Ambos os filmes da década de 70 pretendem-se (e chegam a ser) inovadores — cada um à sua maneira, pois trazem duas diferentes abordagens sobre a homossexualidade “natural”. O que sobra de artifício no filme americano surpreende no tratamento sem amarras do filme dinamarquês. “Você não está sozinho” apresenta um olhar legitimamente problematizado sobre a sexualidade adolescente do final da década de 70, buscando fundamentar uma construção amorosa, no quotidiano da vida interiorana. Enquanto isso, “Algo muito natural” tem um viés pretensamente documental, mas acaba mais preocupado com uma normatização da homossexualidade.
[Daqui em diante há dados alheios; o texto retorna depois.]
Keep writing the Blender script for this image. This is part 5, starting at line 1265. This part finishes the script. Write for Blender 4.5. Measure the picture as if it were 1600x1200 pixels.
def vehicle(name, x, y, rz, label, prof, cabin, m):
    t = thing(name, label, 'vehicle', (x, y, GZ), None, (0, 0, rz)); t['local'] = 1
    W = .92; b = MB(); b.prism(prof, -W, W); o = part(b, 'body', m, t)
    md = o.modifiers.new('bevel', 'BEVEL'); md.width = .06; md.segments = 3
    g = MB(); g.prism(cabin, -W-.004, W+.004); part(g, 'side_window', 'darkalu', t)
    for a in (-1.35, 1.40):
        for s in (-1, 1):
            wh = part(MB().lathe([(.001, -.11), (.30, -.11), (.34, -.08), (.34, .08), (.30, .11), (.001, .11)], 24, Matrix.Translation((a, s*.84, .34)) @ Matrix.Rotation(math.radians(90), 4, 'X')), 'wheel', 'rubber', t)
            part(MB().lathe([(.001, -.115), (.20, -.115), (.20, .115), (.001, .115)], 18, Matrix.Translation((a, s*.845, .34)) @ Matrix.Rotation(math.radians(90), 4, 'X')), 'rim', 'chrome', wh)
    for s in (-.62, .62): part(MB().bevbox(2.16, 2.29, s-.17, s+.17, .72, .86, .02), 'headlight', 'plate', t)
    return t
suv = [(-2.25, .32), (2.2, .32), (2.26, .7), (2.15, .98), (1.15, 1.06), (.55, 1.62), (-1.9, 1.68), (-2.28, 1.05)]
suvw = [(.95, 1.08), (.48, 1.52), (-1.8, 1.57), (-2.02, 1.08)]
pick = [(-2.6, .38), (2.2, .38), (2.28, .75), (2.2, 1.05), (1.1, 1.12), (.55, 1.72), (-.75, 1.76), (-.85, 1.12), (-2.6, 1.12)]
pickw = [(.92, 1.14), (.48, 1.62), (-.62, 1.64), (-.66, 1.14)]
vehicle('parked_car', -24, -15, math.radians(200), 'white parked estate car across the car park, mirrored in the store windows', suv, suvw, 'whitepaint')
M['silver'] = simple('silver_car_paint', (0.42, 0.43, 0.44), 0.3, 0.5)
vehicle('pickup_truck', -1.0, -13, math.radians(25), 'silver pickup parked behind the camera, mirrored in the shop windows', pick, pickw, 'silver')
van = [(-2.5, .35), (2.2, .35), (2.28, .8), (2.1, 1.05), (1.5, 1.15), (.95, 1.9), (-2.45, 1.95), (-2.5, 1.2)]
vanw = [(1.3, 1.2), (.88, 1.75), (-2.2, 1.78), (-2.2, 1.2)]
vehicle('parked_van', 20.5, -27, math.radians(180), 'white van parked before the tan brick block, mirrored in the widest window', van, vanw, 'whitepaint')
Espelha sim o momento das lutas libertárias pelos direitos homossexuais, no bojo do movimento maior da contracultura. Mas é também um espelho narcísico: não consegue esconder o orgulho de estar “fazendo História”, numa autocomplacência dissimulada que, daí por diante, instauraria a normatização no escopo de boa parte do movimento pelos direitos homossexuais. Os dois filmes setecentistas valem para evidenciar a distância entre um cinema militante que visa à solidez da integração e outro cinema cuja abordagem acontece na corda bamba entre ser e refazer. Em suma, levanta-se a velha questão hamletiana no desenrolar histórico da consciência homossexual: integrar-se ou desintegrar — dilema que já abordei num artigo inserido como apêndice no meu livro “Devassos no Paraíso”.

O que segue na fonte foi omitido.